▶ **SET PROBLEM**
Pull out the lines running from the one with "Generate a Blender" to the one with "w.node_tree.nodes['Background'].inputs[1].default_value = 0.004", inclusive, word for word. Drop any picture.

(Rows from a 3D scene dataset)

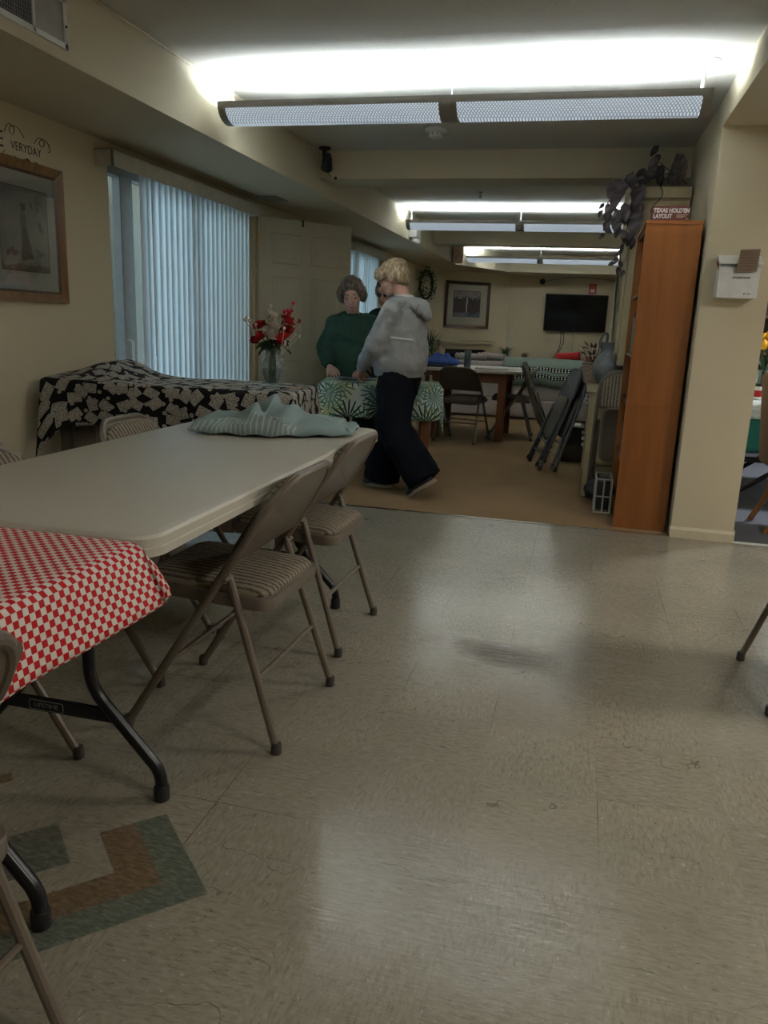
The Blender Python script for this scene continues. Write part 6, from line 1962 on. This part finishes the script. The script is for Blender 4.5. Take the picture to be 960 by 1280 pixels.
def figure(root, J, skin, topm, legm, shoem, solem, hairm, hairprims, top_rings, leg_r, sleeve_r, HD=[(.03, .020), (.012, .008)], voxel=.005, hood=False, cuffm=None, iris=(.10, .08, .06)):
    Mh = Matrix.Translation(V(J['head'])) @ Euler((J.get('roll', 0), J['pitch'], J.get('yaw', 0)), 'XYZ').to_matrix().to_4x4() @ Matrix.Scale(J.get('hs', 1.0), 4)
    b = MB()
    head_prims(b, Mh)
    nk = V(J['neck']); hd = Mh @ V((-.025, 0, -.055))
    b.cap(nk - V((0, 0, .03)), .058, nk.lerp(hd, .5), .050, ); b.cap(nk.lerp(hd, .4), .050, hd, .050)
    b.loft([(c[0], c[1], c[2], c[3] * .78, c[4] * .80) for c in top_rings])
    for sd, k in ((1, 'L'), (-1, 'R')):
        sh, el, wr, tip = (V(J[x + k]) for x in ('sh', 'el', 'wr', 'tip'))
        b.cap(sh, .052, el, .040); b.cap(el, .040, wr, .025)
        d = (tip - wr)
        Mhd = frame_from(wr, d, J['up' + k])
        hand_prims(b, Mhd, sd * -1 if J.get('flip' + k) else sd * -1, J.get('curl' + k, .4))
        hip, kn, an, toe, heel = (V(J[x + k]) for x in ('hip', 'kn', 'an', 'toe', 'heel'))
        b.cap(hip, .085, kn, .055); b.cap(kn, .055, an, .036); b.cap(an, .034, heel.lerp(toe, .30) + V((0, 0, .035)), .018); b.cap(heel.lerp(toe, .3) + V((0, 0, .032)), .018, heel.lerp(toe, .9) + V((0, 0, .028)), .014)
    body = blob('body', b, skin, root, voxel, 3)
    # eyes
    for s in (-1, 1):
        e = MB(); e.sphere((.0795, s * .031, .003), .0090, Mh, 12, 8); eo = e.build('eye', M_['eye'], root, True)
        e = MB(); e.sphere((.0862, s * .031, -.001), (.0045, .005, .005), Mh, 10, 8); e.build('iris', M_['ink'], eo, True)
    lp = MB(); lp.sphere((.0895, 0, -.0565), (.0075, .021, .0052), Mh, 14, 8); lp.sphere((.0885, 0, -.0665), (.0078, .018, .0060), Mh, 14, 8); lp.build('lips', M_['lip'], root, True)
    for s in (-1, 1):
        br = MB(); br.tube([Mh @ V(p) for p in ((.0905, s * .014, .028), (.0895, s * .030, .034), (.079, s * .048, .028))], [.0035, .0042, .0022], 8); br.build('eyebrow', hairm, root, True)
    # hair
    b = MB()
    for c, r in hairprims: b.sphere(c, r, Mh, 18, 12)
    blob('hair', b, hairm, root, .006, 3, HD)
    # top
    b = MB(); b.loft(top_rings, 28)
    for k in 'LR':
        sh, el, wr = (V(J[x + k]) for x in ('sh', 'el', 'wr'))
        b.cap(sh, sleeve_r[0], el, sleeve_r[1]); b.cap(el, sleeve_r[1], el.lerp(wr, .70), sleeve_r[2]); b.cap(el.lerp(wr, .70), sleeve_r[2], el.lerp(wr, .86), sleeve_r[2] * .80)
        b.cap(sh.lerp(V(J['neck']), .45), sleeve_r[0] * .80, sh, sleeve_r[0])
    topo = blob('sweatshirt' if hood else 'sweater', b, topm, root, .009, 6, [(.10, .030), (.045, .012)])
    if hood:      # hood lying folded on the back, open end round the neck
        nb = V(J['neck']); h = MB()
        arc, rr = [], []
        for a in range(15):
            t = -2.35 + 4.7 * a / 14; k = .5 + .5 * math.cos(t)
            arc.append((nb.x + .012 - .085 * math.cos(t) * (1.0), nb.y + .092 * math.sin(t), nb.z + .012 - .022 * k)); rr.append(.026 + .020 * k)
        h.tube(catmull(arc, 3), [rr[min(14, int(i / 3))] for i in range(len(catmull(arc, 3)))], 14)
        Mp = Matrix.Translation((nb.x - .120, nb.y, nb.z - .030)) @ Matrix.Rotation(.45, 4, 'Y')
        h.sphere((0, 0, 0), (.050, .105, .062), Mp); h.sphere((-.018, 0, -.050), (.032, .065, .050), Mp)
        hd_ = blob('hood', h, topm, topo, .007, 7, [(.06, .012)])
        b_ = MB(); b_.tube(catmull([(nb.x - .150, nb.y + .092, nb.z - .012), (nb.x - .135, nb.y + .10, nb.z - .055), (nb.x - .125, nb.y + .055, nb.z - .10)], 6), .004, 6)
        b_.build('hood_seam', M_['grey'], hd_, True)
    # ribbed cuffs and hem
    for k in 'LR':
        el, wr = V(J['el' + k]), V(J['wr' + k])
        c = MB(); pts = [el.lerp(wr, .84), el.lerp(wr, .90), el.lerp(wr, 1.0)]
        c.tube(pts, [sleeve_r[2] * .84, sleeve_r[2] * .78, sleeve_r[2] * .74], 20); c.build('cuff', cuffm or topm, topo, True, 50)
    c = MB(); r0 = top_rings[0]
    c.loft([(r0[0], r0[1], r0[2] - .035, r0[3] * .93, r0[4] * .93), (r0[0], r0[1], r0[2] - .02, r0[3] * .97, r0[4] * .97), (r0[0], r0[1], r0[2] + .03, r0[3] * 1.0, r0[4] * 1.0)], 32); c.build('hem_band', cuffm or topm, topo, True, 50)
    # trousers
    b = MB()
    for k in 'LR':
        hip, kn, an = (V(J[x + k]) for x in ('hip', 'kn', 'an'))
        b.cap(hip, leg_r[0], kn, leg_r[1])
        d = (an - kn)
        b.tube([kn, kn + d * .5, kn + d * 1.10], [leg_r[1], leg_r[2] * .97, leg_r[2]], 20)
    pel = (V(J['hipL']) + V(J['hipR'])) / 2
    b.loft([(pel.x, pel.y, pel.z - .12, leg_r[0] * .95, .16), (pel.x, pel.y, pel.z, leg_r[0] * 1.12, .185), (pel.x, pel.y, pel.z + .09, leg_r[0] * 1.06, .165), (pel.x, pel.y, pel.z + .13, leg_r[0] * .95, .15)], 26)
    blob('trousers', b, legm, root, .009, 5, [(.12, .025)])
    # shoes
    for k in 'LR':
        toe, heel, an = V(J['toe' + k]), V(J['heel' + k]), V(J['an' + k])
        d = (toe - heel); L = d.length; d.normalize()
        M = frame_from(heel, d, (0, 0, 1) if abs(d.z) < .9 else (1, 0, 0))
        b = MB(); b.cap((.02, 0, .035), .036, (L * .55, 0, .032), .040, M); b.sphere((L * .80, 0, .026), (.075, .043, .028), M); b.sphere((.03, 0, .055), (.045, .034, .035), M)
        so = blob('shoe', b, shoem, root, .007, 4)
        o = []
        for i in range(24):
            a = 2 * PI * i / 24; u = (math.cos(a) + 1) / 2
            o.append((-.022 + (L + .075) * u - .02, (.036 + .010 * math.sin(PI * min(1, u * 1.05))) * math.sin(a)))
        s_ = MB(); s_.prism(o, -.004, .018, 'z', M, .004); s_.build('sole', solem, so, True, 40)
    return body, Mh, topo

def glasses(Mh, parent, m, tint=None):
    b = MB()
    for s in (-1, 1):
        b.tube([V((.100 - .004 * abs(y) / .02, s * .032 + y, .002 + z)) for y, z in [(.024 * math.cos(a), .018 * math.sin(a)) for a in [2 * PI * k / 18 for k in range(18)]]], .0020, 6, Mh, closed=True)
        b.tube([(.097, s * .056, .006), (.07, s * .078, .008), (-.01, s * .084, .004)], .0018, 6, Mh)
    b.tube([(.101, -.009, .006), (.104, 0, .008), (.101, .009, .006)], .0018, 6, Mh)
    g = b.build('glasses', m, parent, True)
    b = MB()
    for s in (-1, 1):
        b.prism([(.022 * math.cos(a) + s * .032, .0165 * math.sin(a) + .002) for a in [2 * PI * k / 18 for k in range(18)]], .0985, .0992, 'x', Mh)
    b.build('lenses', tint or M_['pglass'], g)
    return g

# woman in the grey hoodie: mid-stride, in profile, reaching down to the palm leaf cloth
R2 = empty('person', (-1.205, 5.33, .004), math.radians(166), 'person in grey hoodie and wide black trousers standing mid-step beside the palm leaf table', 'person')
J2 = dict(head=(.088, .0, 1.452), pitch=.42, yaw=.0, neck=(-.012, 0, 1.300),
          shL=(-.005, .170, 1.235), elL=(.095, .215, 1.005), wrL=(.280, .045, .852), tipL=(.365, -.085, .752), upL=(.45, .35, .8), curlL=.75,
          shR=(.0, -.170, 1.235), elR=(.085, -.235, 1.000), wrR=(.215, -.205, .850), tipR=(.275, -.205, .775), upR=(.5, 0, .8), curlR=.5,
          hipL=(.0, .085, .800), knL=(-.020, .095, .45), anL=(-.245, .095, .155), toeL=(-.175, .095, .010), heelL=(-.325, .095, .115),
          hipR=(.01, -.085, .800), knR=(.105, -.085, .45), anR=(.155, -.085, .085), toeR=(.275, -.090, .0), heelR=(.11, -.085, .0))
rings2 = [(.012, 0, .845, .172, .200), (.005, 0, .90, .180, .212), (-.008, 0, 1.02, .165, .205), (-.012, 0, 1.13, .150, .205), (-.012, 0, 1.21, .130, .195), (-.010, 0, 1.265, .105, .165), (-.006, 0, 1.305, .072, .095), (-.004, 0, 1.325, .062, .070)]
hair2 = [((-.022, 0, .050), (.105, .088, .078)), ((-.060, 0, .006), (.066, .080, .080)), ((-.070, 0, -.045), (.045, .058, .040)), ((.060, .0, .072), (.052, .070, .040)), ((.082, .025, .052), (.030, .045, .034)), ((.080, -.028, .052), (.030, .045, .034)),
         ((.025, .066, .036), (.048, .024, .036)), ((.025, -.066, .036), (.048, .024, .036)), ((-.045, .066, -.008), (.038, .022, .045)), ((-.045, -.066, -.008), (.038, .022, .045)), ((.070, .058, .030), (.022, .018, .030))]
grey_c = cloth_mat('heather_grey_fleece', (.30, .315, .32), 300, .3)
body2, Mh2, top2 = figure(R2, J2, M_['skin'], grey_c, cloth_mat('black_trouser_cloth', (.006, .007, .011)), mat('dark_shoe', (.03, .028, .028), .6), mat('cream_sole', (.42, .36, .28), .6),
                    hair_mat('ash_blond_hair', (.33, .24, .14), (.58, .50, .38), (.13, .085, .05)), hair2, rings2, (.122, .122, .128), (.076, .068, .055), hood=True, HD=[(.05, .012), (.015, .004)])
for s in (-1, 1):
    e = MB(); e.sphere((-.004, s * .084, -.046), .0065, Mh2, 10, 8); e.tube([(-.004 + .010 * math.cos(a), s * .085, -.062 + .010 * math.sin(a)) for a in [2 * PI * k / 12 for k in range(12)]], .0018, 6, Mh2, closed=True); e.build('earring', M_['white'], R2, True)
b = MB()
b.tube(catmull([(-.150, .124, 1.058), (-.105, .163, 1.062), (-.045, .201, 1.068), (.03, .206, 1.078)], 6), .006, 6); b.build('pale_seam', M_['white'], top2, True)
b = MB(); b.tube(catmull([(-.085, .125, 1.30), (-.055, .190, 1.24), (-.005, .235, 1.19), (.05, .240, 1.165)], 6), .003, 6); b.build('shoulder_seam', mat('seam_grey', (.14, .145, .15), .9), top2, True)
b = MB(); b.loft([(-.008, 0, 1.31, .080, .085), (-.004, 0, 1.335, .068, .074), (.002, 0, 1.350, .062, .068)], 22); b.build('collar', mat('white_collar', (.56, .58, .57), .9), top2, True, 50)
glasses(Mh2, R2, M_['black'])

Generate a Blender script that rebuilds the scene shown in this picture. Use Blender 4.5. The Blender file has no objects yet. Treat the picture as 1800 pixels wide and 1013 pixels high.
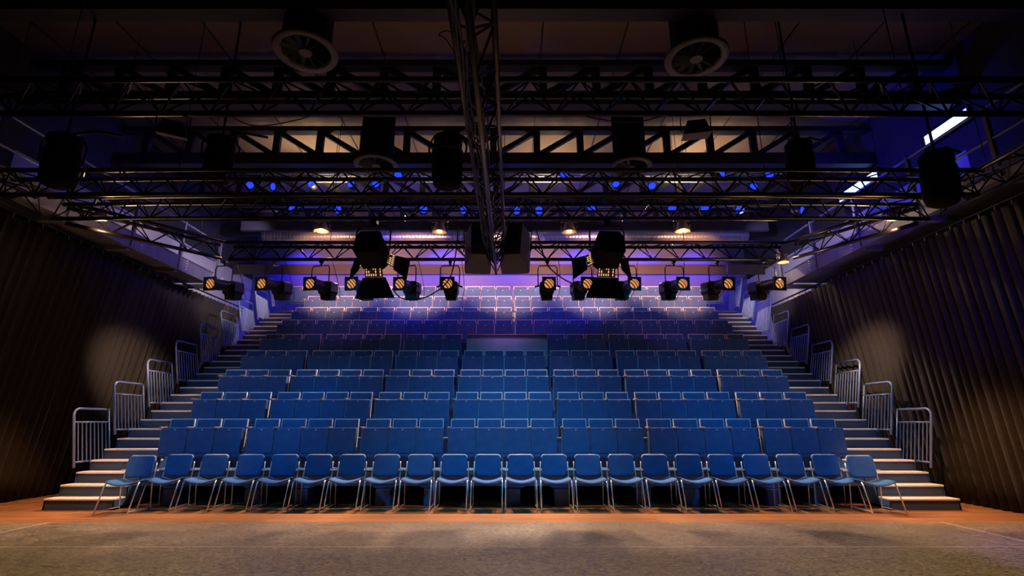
import bpy, math, random
from mathutils import Vector, Matrix, Euler
random.seed(7)
C = bpy.context.scene.collection
PI = math.pi
TH = math.radians(14.67)
CT, ST = math.cos(TH), math.sin(TH)
CAM = Vector((0.12, 0, 1.338))

# ------------------------------------------------------------ camera, world, exposure
cd = bpy.data.cameras.new('camera'); cam = bpy.data.objects.new('camera', cd); C.objects.link(cam)
cam.location = CAM; cam.rotation_euler = (PI/2 + TH, 0, 0)
cd.sensor_width = 36; cd.lens = 18; cd.shift_x = 0.00244; cd.clip_end = 200; cd.clip_start = 0.05
bpy.context.scene.camera = cam
vs = bpy.context.scene.view_settings
vs.view_transform = 'Standard'; vs.look = 'None'; vs.exposure = 0.0; vs.gamma = 1.0
w = bpy.data.worlds.new('world'); bpy.context.scene.world = w; w.use_nodes = True
w.node_tree.nodes['Background'].inputs[0].default_value = (0.05, 0.06, 0.10, 1)
w.node_tree.nodes['Background'].inputs[1].default_value = 0.004

# ------------------------------------------------------------ lights
def spot(loc, to, power, color, deg, blend=0.4, r=0.12):
    l = bpy.data.lights.new('stage_light', 'SPOT'); l.energy = power; l.color = color
    l.spot_size = math.radians(deg); l.spot_blend = blend; l.shadow_soft_size = r
    o = bpy.data.objects.new('stage_light', l); C.objects.link(o); o.location = loc
    o.rotation_euler = (Vector(to) - Vector(loc)).to_track_quat('-Z', 'Y').to_euler()
    return o
def point(loc, power, color, r=0.1):
    l = bpy.data.lights.new('bulb', 'POINT'); l.energy = power; l.color = color; l.shadow_soft_size = r  # also serves the blue fill points, which have no bulb
    o = bpy.data.objects.new('bulb', l); C.objects.link(o); o.location = loc; return o
def area(loc, to, power, color, sx, sy, spread=180):
    l = bpy.data.lights.new('flood_light', 'AREA'); l.energy = power; l.color = color
    l.shape = 'RECTANGLE'; l.size = sx; l.size_y = sy; l.spread = math.radians(spread)
    o = bpy.data.objects.new('flood_light', l); C.objects.link(o); o.location = loc
    o.rotation_euler = (Vector(to) - Vector(loc)).to_track_quat('-Z', 'Y').to_euler()
    return o
BLUE = (0.0, 0.36, 1.0); WARM = (1.0, 0.70, 0.50); PINK = (1.0, 0.42, 0.22); DEEP = (0.03, 0.02, 1.0)
# blue front wash on the loose chairs and the lower rows
for x, tx in ((-4.4, -5.2), (-5.0, -2.3), (0.3, 0.0), (5.0, 2.4), (4.4, 5.2)):
    spot((x, 5.0, 4.15), (tx, 10.0, 1.3), 350, BLUE, 54, 0.8)
spot((-6.2, 5.0, 4.15), (-6.2, 9.8, 1.2), 120, BLUE, 42, 0.8)
spot((6.2, 5.0, 4.15), (6.2, 9.8, 1.2), 120, BLUE, 42, 0.8)
spot((0.3, 5.0, 4.15), (0.05, 10.6, 1.9), 90, (0.1, 0.75, 1.0), 20, 0.8)
spot((0.3, 5.0, 4.15), (0.0, 9.0, 0.6), 240, (0.1, 0.7, 1.0), 64, 0.9)
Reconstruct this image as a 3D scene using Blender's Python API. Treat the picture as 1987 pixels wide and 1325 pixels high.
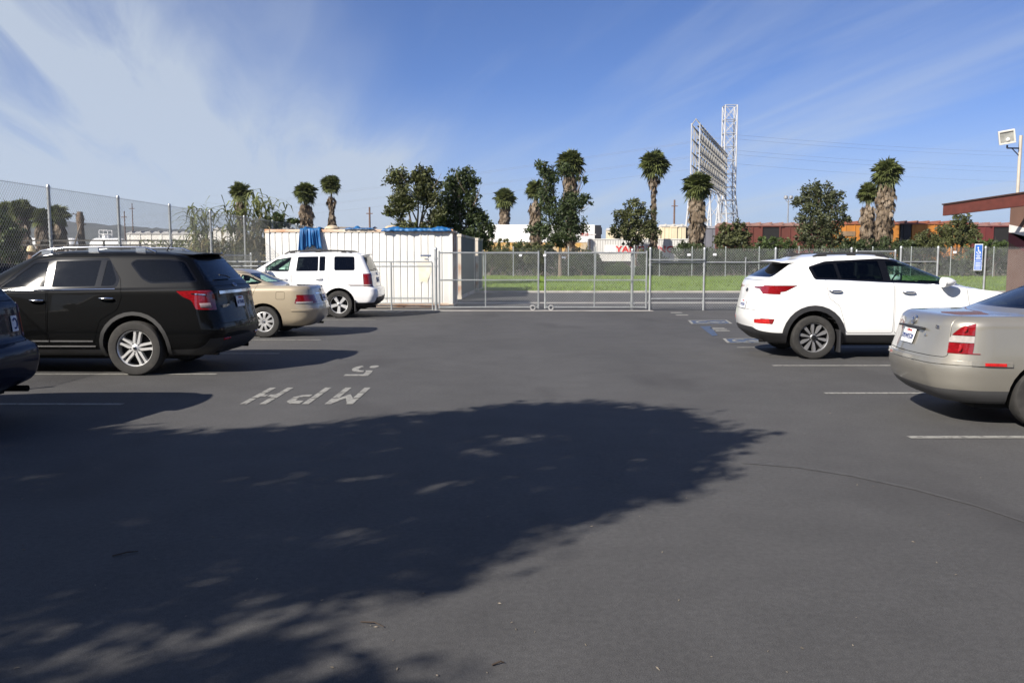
import bpy, bmesh, math, random
import numpy as np
from mathutils import Vector, Matrix
from mathutils.bvhtree import BVHTree
from mathutils.interpolate import poly_3d_calc
from mathutils.geometry import tessellate_polygon

for _o in list(bpy.data.objects):
    bpy.data.objects.remove(_o)
R = math.radians
SC = bpy.context.scene
COL = SC.collection
random.seed(7)
RNG = np.random.default_rng(11)
HAZE = True

# ------------------------------------------------------------------ camera
CAM_H, FPX, CX, CY = 1.65, 1650.0, 993.5, 662.5
PITCH = math.atan(162.5 / FPX)
cam_d = bpy.data.cameras.new('camera')
cam_d.sensor_width = 36.0
cam_d.lens = 36.0 * FPX / 1987.0
cam_d.clip_start, cam_d.clip_end = 0.05, 20000
cam = bpy.data.objects.new('camera', cam_d)
cam.location = (0, 0, CAM_H)
cam.rotation_euler = (math.pi / 2 - PITCH, 0, 0)
COL.objects.link(cam)
SC.camera = cam

# ------------------------------------------------------------------ sky
SUN_EL = R(35)
SUN_K = Vector((1.03, 0.99))              # ground shadow offset per metre of height
SUN_AZ = math.atan2(-SUN_K.x, -SUN_K.y)   # clockwise from +Y
world = bpy.data.worlds.new('World')
SC.world = world
world.use_nodes = True


def sky_nodes():
    nt = world.node_tree
    N, L = nt.nodes, nt.links
    N.clear()
    out = N.new('ShaderNodeOutputWorld')
    bg = N.new('ShaderNodeBackground')
    bg.inputs['Strength'].default_value = 0.087
    L.new(bg.outputs[0], out.inputs[0])
    sky = N.new('ShaderNodeTexSky')
    sky.sky_type = 'NISHITA'
    sky.sun_disc = False
    sky.sun_elevation = SUN_EL
    sky.sun_rotation = SUN_AZ % (2 * math.pi)
    sky.air_density, sky.dust_density, sky.ozone_density = 0.6, 0.9, 2.0
    tc = N.new('ShaderNodeTexCoord')
    sep = N.new('ShaderNodeSeparateXYZ')
    L.new(tc.outputs['Generated'], sep.inputs[0])

    def M(op, a, b=None, c=None, clamp=False):
        m = N.new('ShaderNodeMath')
        m.operation = op
        m.use_clamp = clamp
        for i, v in enumerate((a, b, c)):
            if v is None:
                continue
            if isinstance(v, (int, float)):
                m.inputs[i].default_value = v
            else:
                L.new(v, m.inputs[i])
        return m.outputs[0]
    zp = M('MAXIMUM', sep.outputs[2], 0.0)
    zc = M('ADD', zp, 0.07)
    px, py = M('DIVIDE', sep.outputs[0], zc), M('DIVIDE', sep.outputs[1], zc)

    def smooth(v, a, b, c, d):
        r = N.new('ShaderNodeMapRange')
        r.interpolation_type = 'SMOOTHSTEP'
        for i, q in enumerate((a, b, c, d)):
            r.inputs[1 + i].default_value = q
        L.new(v, r.inputs[0])
        return r.outputs[0]

    def layer(ang, sx, sy, scale, detail, rough, dist, ofs):
        ca, sa = math.cos(R(ang)), math.sin(R(ang))
        u = M('MULTIPLY', M('ADD', M('MULTIPLY', px, ca), M('MULTIPLY', py, sa)), sx)
        v = M('MULTIPLY', M('SUBTRACT', M('MULTIPLY', py, ca), M('MULTIPLY', px, sa)), sy)
        cmb = N.new('ShaderNodeCombineXYZ')
        L.new(u, cmb.inputs[0])
        L.new(v, cmb.inputs[1])
        cmb.inputs[2].default_value = ofs
        nz = N.new('ShaderNodeTexNoise')
        nz.inputs['Scale'].default_value = scale
        nz.inputs['Detail'].default_value = detail
        nz.inputs['Roughness'].default_value = rough
        nz.inputs['Distortion'].default_value = dist
        L.new(cmb.outputs[0], nz.inputs['Vector'])
        return nz.outputs['Fac']
    # high cirrus in parallel bands: a broad veil in the west (to the left), thin streaks elsewhere
    wob = M('ADD', px, M('MULTIPLY', M('SUBTRACT', layer(13, 0.8, 0.25, 0.9, 3, 0.5, 0.3, 4.4), 0.5), 1.6))
    west = M('SUBTRACT', smooth(wob, -0.25, -1.25, 0.0, 1.0), smooth(wob, -2.6, -5.0, 0.0, 0.35))
    soft = layer(13, 0.9, 0.16, 1.0, 4, 0.5, 0.4, 3.1)
    fine = layer(16, 1.2, 0.16, 2.6, 7, 0.62, 0.8, 1.9)
    streak = layer(11, 1.0, 0.10, 1.25, 5, 0.5, 0.3, 9.3)
    tex = M('ADD', M('MULTIPLY', soft, 0.58), M('MULTIPLY', fine, 0.62))
    c1 = M('MULTIPLY', west, smooth(tex, 0.36, 0.80, 0.25, 1.0))
    c2 = smooth(M('ADD', streak, M('MULTIPLY', fine, 0.35)), 0.62, 0.98, 0.0, 1.0)
    low = smooth(zp, 0.20, 0.0, 0.0, 0.58)
    cov = M('MINIMUM', M('ADD', M('ADD', M('MULTIPLY', c1, 0.72), M('MULTIPLY', c2, 0.40)), low), 0.82)
    tint = N.new('ShaderNodeMix')
    tint.data_type = 'RGBA'
    tint.blend_type = 'MULTIPLY'
    tint.inputs['Factor'].default_value = 1.0
    L.new(sky.outputs[0], tint.inputs['A'])
    tint.inputs['B'].default_value = (0.57, 0.70, 0.97, 1)
    mix = N.new('ShaderNodeMix')
    mix.data_type = 'RGBA'
    L.new(cov, mix.inputs['Factor'])
    L.new(tint.outputs['Result'], mix.inputs['A'])
    mix.inputs['B'].default_value = (4.0, 4.5, 5.15, 1)
    L.new(mix.outputs['Result'], bg.inputs['Color'])


sky_nodes()

# ------------------------------------------------------------------ sun, exposure
sun_d = bpy.data.lights.new('sun', 'SUN')
sun_d.energy = 5.0
sun_d.angle = R(0.53)
sun_d.color = (1.0, 0.93, 0.83)
sun = bpy.data.objects.new('sun', sun_d)
_s = Vector((math.sin(SUN_AZ) * math.cos(SUN_EL), math.cos(SUN_AZ) * math.cos(SUN_EL), math.sin(SUN_EL)))
sun.rotation_euler = _s.to_track_quat('Z', 'Y').to_euler()
sun.location = (-30, -30, 40)
COL.objects.link(sun)
SC.view_settings.view_transform = 'Standard'
SC.view_settings.look = 'None'
SC.view_settings.exposure = 0.76
SC.view_settings.gamma = 1.0
SC.view_settings.use_curve_mapping = False
SC.cycles.max_bounces = 8
SC.cycles.transparent_max_bounces = 16
SC.cycles.caustics_reflective = False
SC.cycles.caustics_refractive = False

# ------------------------------------------------------------------ places
def ray(px, py):
    a, b = (px - CX) / FPX, (CY - py) / FPX
    return Vector((a, math.cos(PITCH) + b * math.sin(PITCH), -math.sin(PITCH) + b * math.cos(PITCH)))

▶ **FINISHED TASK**
Generate a Blender script that rebuilds the scene shown in this picture. Use Blender 4.5. The Blender file has no objects yet. Treat the picture as 1800 pixels wide and 1013 pixels high.
import bpy, math, random
from mathutils import Vector, Matrix, Euler
random.seed(7)
C = bpy.context.scene.collection
PI = math.pi
TH = math.radians(14.67)
CT, ST = math.cos(TH), math.sin(TH)
CAM = Vector((0.12, 0, 1.338))

# ------------------------------------------------------------ camera, world, exposure
cd = bpy.data.cameras.new('camera'); cam = bpy.data.objects.new('camera', cd); C.objects.link(cam)
cam.location = CAM; cam.rotation_euler = (PI/2 + TH, 0, 0)
cd.sensor_width = 36; cd.lens = 18; cd.shift_x = 0.00244; cd.clip_end = 200; cd.clip_start = 0.05
bpy.context.scene.camera = cam
vs = bpy.context.scene.view_settings
vs.view_transform = 'Standard'; vs.look = 'None'; vs.exposure = 0.0; vs.gamma = 1.0
w = bpy.data.worlds.new('world'); bpy.context.scene.world = w; w.use_nodes = True
w.node_tree.nodes['Background'].inputs[0].default_value = (0.05, 0.06, 0.10, 1)
w.node_tree.nodes['Background'].inputs[1].default_value = 0.004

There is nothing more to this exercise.